I would not deny AKH credit just because their proof of unavoidability is too tedious to be easily verified. 

However, if their original set of 1478 configurations must, even after correcting typos, be extended to a set of reducible configurations of larger cardinality, some of which had not been checked by AKH for reducibility, in order to be unavoidable, then I would declare that their proof had a gap and credit RSST with the first complete proof. (I know AKH had a larger set of verified-reducible configurations which they simplified for publication, and don't want to deny them credit if the published set of 1478 was only incomplete because of oversimplification.)

-- JS

Sent from my iPhone

On Mar 2, 2013, at 3:37 PM, "Timothy Y. Chow" <tchow at alum.mit.edu> wrote:

On Sat, 2 Mar 2013, Joe Shipman wrote:
> Tim's analogies to mathematics are on the right track but there are distinctions his examples need to reflect.
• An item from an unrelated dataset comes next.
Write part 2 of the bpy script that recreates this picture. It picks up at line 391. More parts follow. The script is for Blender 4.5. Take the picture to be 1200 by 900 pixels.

The Appel-Haken-Koch proof was objectionable only because the calculations were too large to be verified by hand, but the documentation was always excellent so that it was easy both to verify the proof that the algorithm was correct, and to reproduce the calculation.

This is not quite accurate.  Though the use of a computer was what got all the tongues wagging, the most tedious part of the job for any potential verifier was checking all the little hand-drawn diagrams on the 400-page microfiche supplement to the paper.  I have heard that someone did make a heroic effort to try to verify everything, and in the process discovered lots of little bugs in the diagrams.  I believe that that verification effort was never carried out to completion.  When Robertson, Sanders, Seymour, and Thomas decided to take a crack at it, they eventually decided that it was easier to re-prove the result using the same general strategy, because checking the original proof (and fixing all the bugs) was just too painful.  The RSST proof *is* satisfactorily documented, and today we even have a Coq proof of the four-color theorem, thanks to Gonthier.  But I hesitate to say that the documentation of the original proof was "excellent."